Bowers titles his piece "Electability As Corruption." Seriously, that is his title. I have a quick question for Chris - why didn't he back Dennis Kucinich for President? Was that a corrupt act on his part? Or did those candidates he did support come closer to his views than Kucinich? J'Accuse! Bowers. Corruption in the blogs!
Bowers writes:
One of the major problems here is the corruption associated with the concept of "electability" itself. . . . [T]he lack of intra-party democracy and top-down elitism of our political process is also to blame. None of these problems would have occurred if we had simply held an election, and engaged in the radical experiment of letting the people decide.
Concepts like "electability" are part of a broader corrupting system. Selling Senate seats for cash may be obviously corrupt and illegal, but using political leverage to clear primary fields and rule out entire groups of people from holding office isn't much better.

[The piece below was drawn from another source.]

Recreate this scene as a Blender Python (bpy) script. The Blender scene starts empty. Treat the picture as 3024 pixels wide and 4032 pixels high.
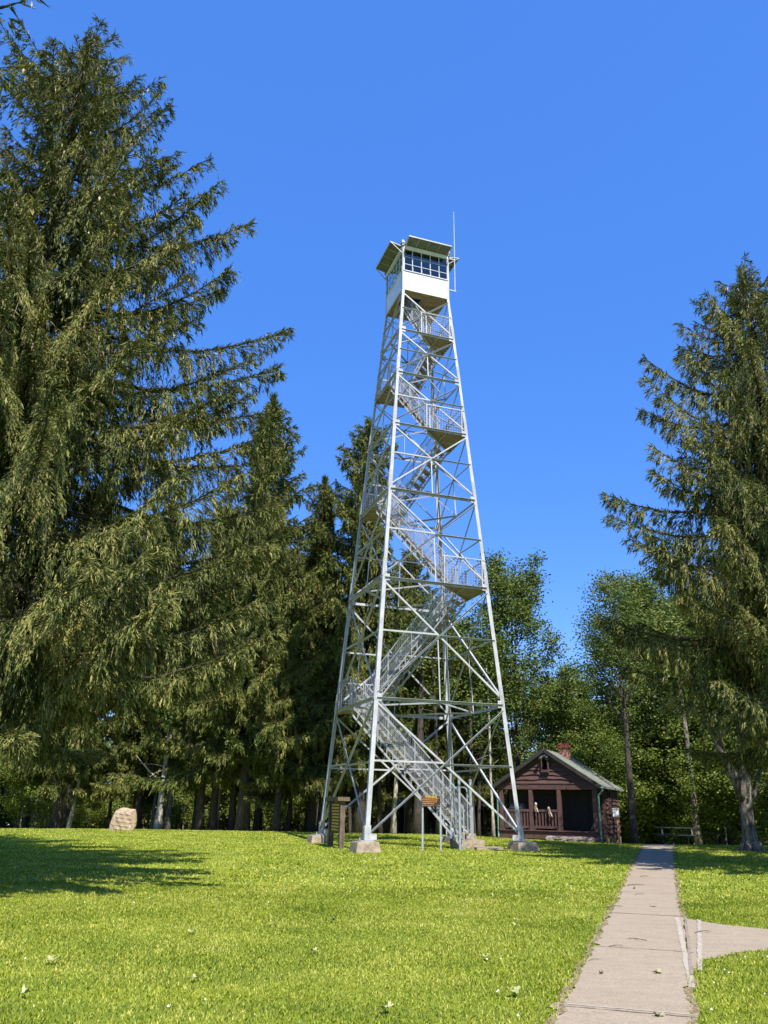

The glass you hear shattering is the rock flying through the roof of Bowers' glass house.
But I think the more interesting point here is why is Reid's concern with electability in an APPOINTMENT decision the breaking point for Bowers on this? Will he now pledge to forever more forego "electability" as part of his discussion of politics? Because otherwise, what is his point? I mean if even the pristine Chris Bowers can not forego considering "electability," how in Gawd's Name can you ask the Senate Majority Leader, a professional politician after all, to forego it? Here's my suggestion to Bowers, when he can honestly say he and his allies are not playing party jersey politics on the issues and how he covers them (this is going to be a critical issue during the Obama Administration), then he can decry politicians acting politically. When even the "activists" think politics first, how can you expect the politicians to do otherwise?
Or to put it another way, you want politicians to forego "electability" in their actions? Make foregoing "electability" an "electability" issue. Of course, this is circular. Because Bowers is arguing for taking the politics out of the politics - a fool's approach.
The better way is to understand that you can never take politics out of politics and that what you need to do is make the smart political thing to do be whatever you want the politicians to do.
Tut-tutting that there is "politics going on" in politics is well, not smart.